Aun estando lejos en el tiempo –y lejos,
por mi parte, de las creencias de mis dieciocho años- la muy especial
irradiación personal, humana, de Orlando Yorio, sigue siendo un recuerdo
entrañable, presente en mí junto a las imborrables vivencias de aquellos días
en el Bajo Flores: los chicos, su ansiedad y sus risas, sus abrazos y su
desamparo; sus madres compartiendo entre mates relatos de amor, soledad y lucha
cotidiana; nuestra propia mirada
adolescente, inquisidora -en el buen sentido- de las cosas, los lugares, las
personas, buscadora de sentidos, de explicaciones, de caminos que, entre los
pasillos estrechos de la villa, se abrieran paso hacia un mundo nuevo, menos
cruel y más justo. ¿Y una vez más vienen las topadoras a pasarnos por encima, a
reducirlo todo a barro, a pisotear los recuerdos, a sepultar o ningunear las
huellas, los testimonios, las palabras? ¿Una vez más pretenden aplastar las
conciencias como antes aplastaron las casillas, proclamando que estas cosas no
pasaron, que no fueron así? Una vez más, sí, (¡y ya van cuántas!), los grandes
tergiversadores de la historia pretender darnos vuelta de un golpe (de gracia)
el sentido del mundo; trastocan, invierten el signo de las cosas, convierten
los lobos en corderos.
Las ovejas, como suele ocurrir, se dejan
engañar. Los lobos, no. Por eso ya hemos visto a las bestias carniceras, con
Luciano Benjamín a la cabeza, lucir con beatífico júbilo los colores papales...

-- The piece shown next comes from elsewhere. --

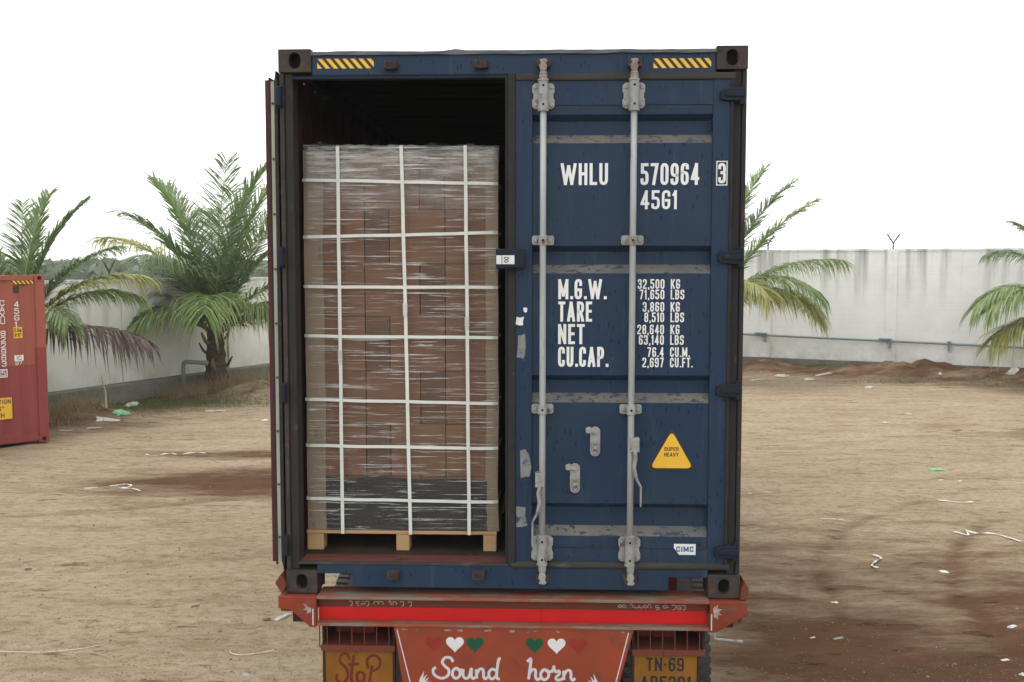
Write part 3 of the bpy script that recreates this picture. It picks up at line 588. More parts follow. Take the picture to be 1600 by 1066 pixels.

Se exhiben ellos, sale la gran gilada nacional mezclando papas, balones de oro
y máximas reinas holandesas en un pestilente guiso de “argentinidad al palo”,
sale la legión de reaccionarios a empapelar las calles de amarillo y blanco,
salen los fieles a cantar hosannas, afilando misales, listos para lanzarse a
combatir infieles y a imbuirnos nuevamente de sus “buenas costumbres”, salen
los “buscas” a vender camisetas e imprimir estampitas, salen los creyentes, los
crédulos o los oportunistas a copar los micrófonos y los altoparlantes con su
largo rosario de elogios, alabanzas y promesas de felicidad... Difícil es oír,
entre los balidos piadosos y el anacrónico repicar de las campanas, las voces
disidentes. Y sin embargo, no somos pocos los que no entramos en la procesión.
Nos da en el hígado, nos sube por las tripas una profunda convulsión interna,
mezcla de vergüenza, indignación, impotencia, bronca, tristeza e infinita
náusea. Una vez más, o quizás, como siempre, nos toca sentir, pensar y hablar a
contrapelo.
*
(Docente. Poeta. Testigo en la causa ESMA)
[i] Este documento fue presentado en 2011
ante el TOF nº 5 por Rodolfo Yorio, hermano de Orlando, durante su declaración
testimonial en la causa ESMA. Accedí al mismo por gentileza del Dr. Luis
Zamora, uno de los abogados querellantes en la causa.